Geleceği karanlığa itenlere karşı mücadeleyi büyütüyoruz!
Gelecek güzel günler bugünlerle inşa edilmeli ve mücadeleye zaman kaybetmeden başlanmalı. Yan yana geldikçe, örgütlü mücadeleyi ördükçe birlikte değiştireceğiz.
Fotoğraf: Pexels
Bahar BİTİK
İstanbul Üniversitesi Hukuk Fakültesi
Yüz yüze eğitimin başlaması ile beraber artan yurt ve kira fiyatları, okul masraflarını karşılamak için verilen kredi ve bursların da yetersizliği, dolayısıyla okurken çalışmak zorunda kalan öğrencilerin de oldukça fazla olduğu gerçeği çok uzaklarda değil, yanı başımda sıra arkadaşlarımda rastlıyorum. Kendi ihtiyaçlarımı karşılamak istediğimde hesap yapan genç kadınlardan bir tanesiyim. Her gün çay, kahve ve yemek hesabı yapıyoruz. Genç işsizlik oranının giderek yükseldiği bu zamanlarda gelecek kaygısını iliklerimize kadar yaşıyor ve geleceğe dair karamsarlığa itiliyoruz.
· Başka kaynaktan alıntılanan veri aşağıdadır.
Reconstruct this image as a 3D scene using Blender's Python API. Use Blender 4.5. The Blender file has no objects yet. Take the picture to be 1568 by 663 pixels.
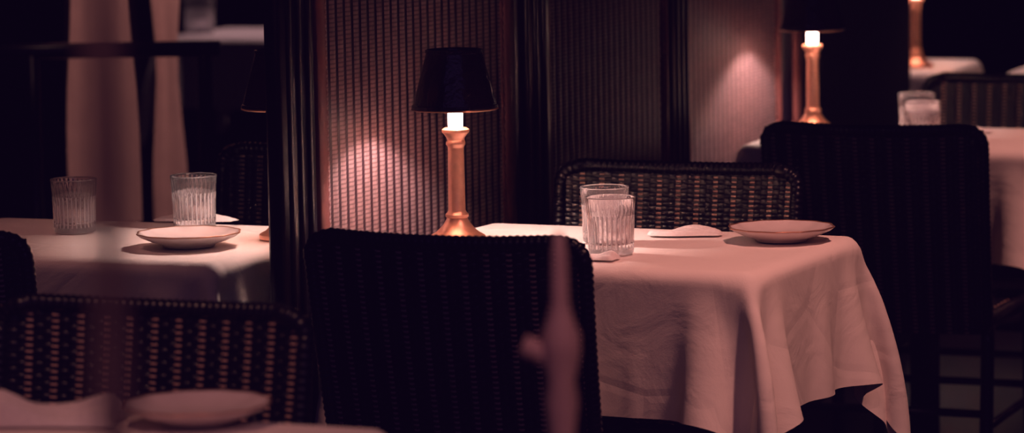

“SAVAŞLAR DÜNYASINDA GENÇLİK VE GELECEK”
Bir yandan hukuk fakültesinin her yere açılması; bir yandan da hukuk eğitiminin niteliksiz bir hal alması gelecek kaygımızı daha çok arttırıyor. Gelecekte daha iyi yaşam koşullarına ve iş imkanlarına sahip olabileceği bir dünyanın mümkün olduğunu görmek istiyoruz. Bu olumsuz atmosferle ile beraber patlak veren Ukrayna-Rusya savaşının başlamış olması, savaşsız bir dünyanın mümkün olup olmaması konusunda kafamı kurcaladı. Dünyanın birçok yerinde barışın sesini yükseltmek için insanlar sokaklara döküldü. Bu insanların eylemleri savaşsız bir dünyanın mümkün olabileceğini gösterdi. İskender Bayhan ile birlikte bu gelişmeleri konuşmak için “Savaşlar dünyasında gençlik ve gelecek” adlı etkinlik yaptık. ABD, Nato ve Rusya emperyalizmine karşı barıştan yana olmayı tartıştık. Medyaya yansıtılanlar dışında konuşulmayanları masaya döktük ve gençlik olarak barışın sesini yükseltmek için bulunduğumuz her alanda ısrar etmeyi yan yana gelme koşullarını yaratmak gerekiyor. Gelecek güzel günler bugünlerle inşa edilmeli ve mücadeleye zaman kaybetmeden başlanılmalı. Yan yana geldikçe, örgütlü mücadeleyi ördükçe birlikte değiştireceğiz. Dünya ve Türkiye’deki gençler; olumsuz, baskıcı atmosfer karşısında harekete geçmeli. Bu bilinçle özlemini ve ihtiyacını duyduğu geleceği yaratmak için yarını bugünden inşa etmeye başlamalıyız.